The National Mediation Board ordered the recess in the talks June 23 following two weeks of negotiations in Washington that failed to produce an agreement.
The recess allows both sides "to go back and review the proposals that they have on the table and start looking at where they can make some shifts or changes … and prepare … for that next step when the NMB calls them back," said UPS spokesman Mark Giuffre.
The recess is indefinite, however. "There is no date … or timeline" for a restart, said IPA President Tom Nicholson.
"It could be three months, a year or even two years; it is up to the mediator," Giuffre said.
The NMB will probably wait until both parties indicate "they are willing to sit down in earnest to thrash things out," Nicholson said.
As the break begins, the two sides agree they have made good progress on the difficult issues of scope and scheduling but remain divided on compensation, pension and health-care issues.
"Pension is probably number one on our list right now," Nicholson said. "We don't want to end up like the employees at Enron or United Airlines."
The recess has not translated into a ceasefire, however.
Immediately after the last session broke up, the union threw down the gauntlet.
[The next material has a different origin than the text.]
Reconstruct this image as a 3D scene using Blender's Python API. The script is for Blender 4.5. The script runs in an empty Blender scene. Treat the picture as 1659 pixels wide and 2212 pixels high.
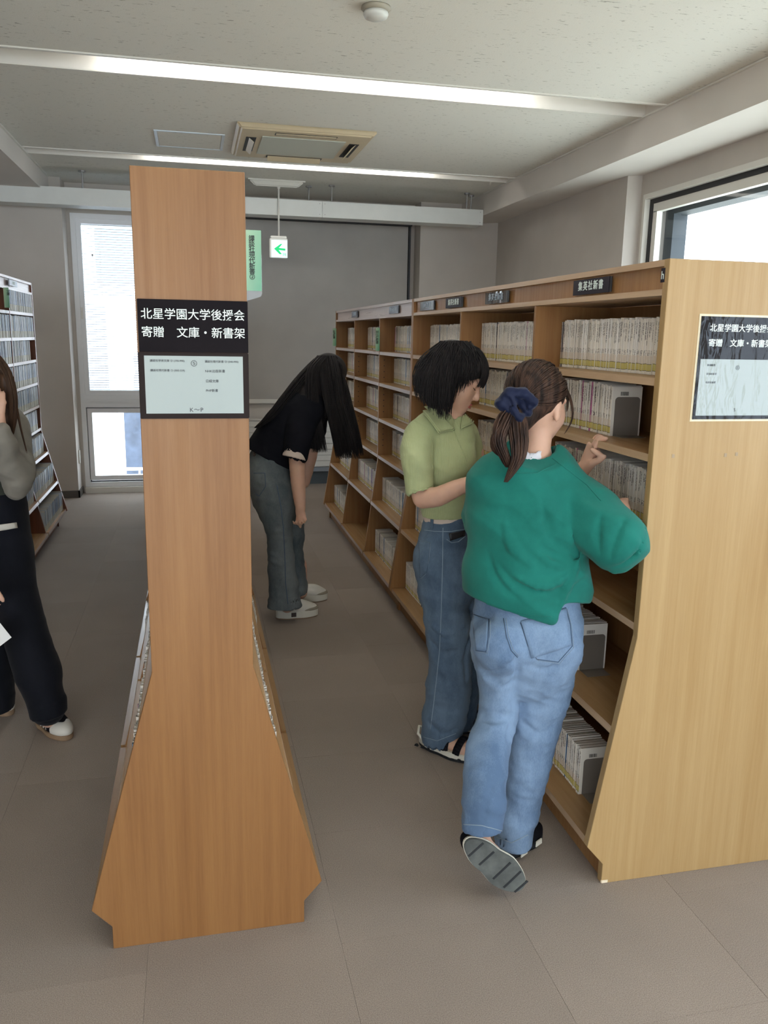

"We are going to give UPS until the end of the month to pull together its last, best and final contract offer," Nicholson said. "If it is worthy, we will put it out there for a vote from the membership; if it is not and … (the company) says it has other things to talk about then let's get back in mediation."
However, if the company does nothing, "the IPA will pull together its highlights of UPS's final offers on the five open articles, (scope, scheduling, pension, compensation and benefits), and send that out to our pilots for a vote."
At the same time, the union will also ask the members' "permission to get authorization for a release from the national mediation for a 30-day cooling off (period)" and eventually a strike vote.
"These talks are in a logjam, we need for our pilots to weigh-in with a vote to let UPS know that what they're offering won't fly with our crewmembers," Nicholson said.
"We are going to focus our attention on the … (talks themselves). We are still negotiating … and the union push for a last best offer is just more rhetoric to try to stir things up," Giuffre said.
"We have what we think is a strong offer on the table … it includes pay increases and upgrades to pension, healthcare, vacation rules and scheduling rules," he said.
"We are waiting for that exchange, like in any negotiation, those counterproposals."
While in the recess, "everything is status quo - the pilots will continue to work under their current contract," Giuffre said.
If in time, the NMB decides there has been no movement they can proffer arbitration under which both sides could agree to accept an arbitrated agreement.
"If either side says no to arbitration … the next step will be a potential 30-day cooling off period" which would "start a count down to potential work action," he said.
After that, there is still the possibility that the president and Congress could intervene.